Will industry take over the TOP500 eventually?

Mannheim, 18 June 98 Up to now, research centres were housing by far the most supercomputers from the TOP500 fastest machines in the world. In the new TOP500 list presented at the Mannheim Supercomputer Seminar, this position is challenged now by industry. In companies, 178 TOP500 class supercomputers can be found, as oppossed to 180 in research centres. For the first time ever, universities own less than 100 supercomputers: 94. The other categories are classified with 35 and vendors with 13 machines.

When analysed in more detail, it shows that research centres still have the bigger machines. About 50% of the installed TOP500 class computing power world wide is located in research institutes. Universities house 17% of the Rmax power and industry 16%.

Looking at the applications and machines, many industrial centres run SUN systems and many run commercial applications, as opposed to traditional simulation applications on SGI/Cray and Japanese machines.

The trend, however, shows that HPCN has found its way into other application areas and other types of companies. In Europe, industry already topped research with 37 machines, opposed to 36. Leading in this continent, however, are the universities with 38 installations.
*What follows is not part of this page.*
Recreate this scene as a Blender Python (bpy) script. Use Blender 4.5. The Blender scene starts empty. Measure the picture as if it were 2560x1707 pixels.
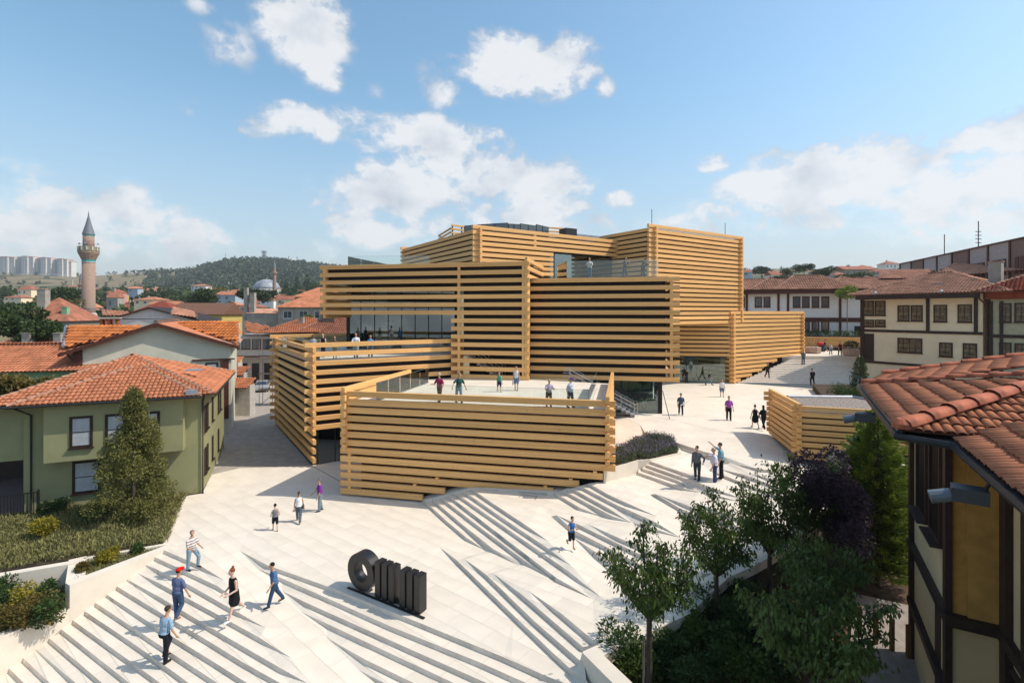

Another trend is that concerning processor technology, CMOS off-the-shelf (the standard PC or Workstation chips) is completely dominating. Threehundred machines are built with that technology. Good old ECL (the expensive, difficult to cool stuff where the first supercomputers were made of) has declined to 132 machines. Proprietary CMOS (build your own uncompatible with anything PC/workstation chip especially designed to be used in a supercomputer) is down to 47 systems.